====== SUPPLIED INFORMATION ======

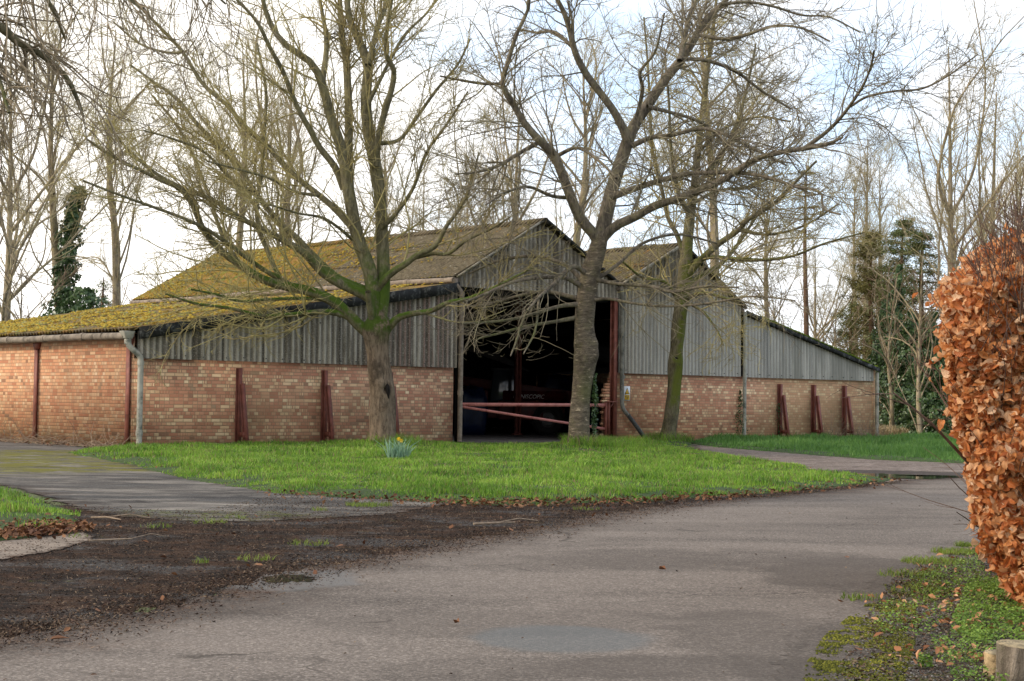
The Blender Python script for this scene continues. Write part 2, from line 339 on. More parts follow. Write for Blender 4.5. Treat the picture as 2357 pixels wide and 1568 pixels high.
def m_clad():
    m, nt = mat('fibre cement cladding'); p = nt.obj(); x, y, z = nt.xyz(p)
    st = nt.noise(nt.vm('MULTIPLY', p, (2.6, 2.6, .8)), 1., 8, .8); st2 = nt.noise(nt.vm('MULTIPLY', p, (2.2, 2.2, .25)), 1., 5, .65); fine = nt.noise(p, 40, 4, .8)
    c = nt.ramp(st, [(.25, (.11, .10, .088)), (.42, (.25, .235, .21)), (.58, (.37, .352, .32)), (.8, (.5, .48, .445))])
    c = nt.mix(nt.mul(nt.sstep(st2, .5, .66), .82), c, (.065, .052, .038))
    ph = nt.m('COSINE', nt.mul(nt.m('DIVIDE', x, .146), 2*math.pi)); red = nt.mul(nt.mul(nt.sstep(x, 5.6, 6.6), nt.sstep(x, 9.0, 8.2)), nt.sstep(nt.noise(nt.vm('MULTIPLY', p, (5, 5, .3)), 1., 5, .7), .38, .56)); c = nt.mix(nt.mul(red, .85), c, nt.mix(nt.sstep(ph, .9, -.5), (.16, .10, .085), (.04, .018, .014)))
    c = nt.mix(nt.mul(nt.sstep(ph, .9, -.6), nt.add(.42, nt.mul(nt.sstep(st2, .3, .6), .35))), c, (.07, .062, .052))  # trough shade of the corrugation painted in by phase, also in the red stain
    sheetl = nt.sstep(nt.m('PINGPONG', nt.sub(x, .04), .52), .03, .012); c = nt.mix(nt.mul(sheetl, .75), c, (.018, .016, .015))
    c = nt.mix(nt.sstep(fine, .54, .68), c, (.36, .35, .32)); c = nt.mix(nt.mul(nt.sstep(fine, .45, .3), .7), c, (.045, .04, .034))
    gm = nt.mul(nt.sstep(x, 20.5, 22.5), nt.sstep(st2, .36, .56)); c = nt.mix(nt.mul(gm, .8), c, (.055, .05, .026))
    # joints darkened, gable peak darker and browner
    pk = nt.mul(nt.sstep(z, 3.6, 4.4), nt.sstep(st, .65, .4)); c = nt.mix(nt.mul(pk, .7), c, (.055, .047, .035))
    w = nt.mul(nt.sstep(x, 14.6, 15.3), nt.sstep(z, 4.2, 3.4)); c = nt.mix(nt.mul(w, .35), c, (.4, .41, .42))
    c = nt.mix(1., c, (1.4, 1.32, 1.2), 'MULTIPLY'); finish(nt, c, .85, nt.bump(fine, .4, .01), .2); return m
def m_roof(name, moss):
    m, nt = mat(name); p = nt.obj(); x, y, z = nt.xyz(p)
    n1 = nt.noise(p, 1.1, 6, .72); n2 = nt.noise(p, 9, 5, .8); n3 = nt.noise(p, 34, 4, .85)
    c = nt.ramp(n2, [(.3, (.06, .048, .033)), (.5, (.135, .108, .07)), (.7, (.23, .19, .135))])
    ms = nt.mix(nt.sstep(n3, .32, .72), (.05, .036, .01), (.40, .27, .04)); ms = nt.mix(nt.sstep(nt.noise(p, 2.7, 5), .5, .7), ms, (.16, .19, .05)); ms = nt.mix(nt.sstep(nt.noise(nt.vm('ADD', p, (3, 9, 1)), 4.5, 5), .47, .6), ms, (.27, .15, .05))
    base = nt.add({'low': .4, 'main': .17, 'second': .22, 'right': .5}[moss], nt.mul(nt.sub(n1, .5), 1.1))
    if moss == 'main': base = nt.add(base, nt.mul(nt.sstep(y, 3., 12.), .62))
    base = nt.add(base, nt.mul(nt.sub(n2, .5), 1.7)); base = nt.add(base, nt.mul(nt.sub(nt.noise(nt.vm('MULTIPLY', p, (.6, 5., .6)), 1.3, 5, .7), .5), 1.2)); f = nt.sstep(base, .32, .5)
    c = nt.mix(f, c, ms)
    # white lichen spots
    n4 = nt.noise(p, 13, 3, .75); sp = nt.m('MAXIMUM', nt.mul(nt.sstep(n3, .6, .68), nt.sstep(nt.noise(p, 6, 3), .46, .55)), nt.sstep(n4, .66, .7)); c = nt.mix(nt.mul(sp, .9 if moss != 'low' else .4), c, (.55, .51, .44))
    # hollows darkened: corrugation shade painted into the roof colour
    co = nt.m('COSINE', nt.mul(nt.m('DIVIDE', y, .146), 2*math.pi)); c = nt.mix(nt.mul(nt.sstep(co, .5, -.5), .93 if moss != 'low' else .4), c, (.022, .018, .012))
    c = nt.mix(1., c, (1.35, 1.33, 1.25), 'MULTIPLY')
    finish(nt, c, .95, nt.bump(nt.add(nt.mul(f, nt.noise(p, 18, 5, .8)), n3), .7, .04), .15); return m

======

**PROBLEM DESCRIPTION:** From the first line above to the line containing "(.065, .052, .038))", repeat each line exactly. Pictures stay out.

**THE COMPLETED TASK:**
The Blender Python script for this scene continues. Write part 2, from line 339 on. More parts follow. Write for Blender 4.5. Treat the picture as 2357 pixels wide and 1568 pixels high.
def m_clad():
    m, nt = mat('fibre cement cladding'); p = nt.obj(); x, y, z = nt.xyz(p)
    st = nt.noise(nt.vm('MULTIPLY', p, (2.6, 2.6, .8)), 1., 8, .8); st2 = nt.noise(nt.vm('MULTIPLY', p, (2.2, 2.2, .25)), 1., 5, .65); fine = nt.noise(p, 40, 4, .8)
    c = nt.ramp(st, [(.25, (.11, .10, .088)), (.42, (.25, .235, .21)), (.58, (.37, .352, .32)), (.8, (.5, .48, .445))])
    c = nt.mix(nt.mul(nt.sstep(st2, .5, .66), .82), c, (.065, .052, .038))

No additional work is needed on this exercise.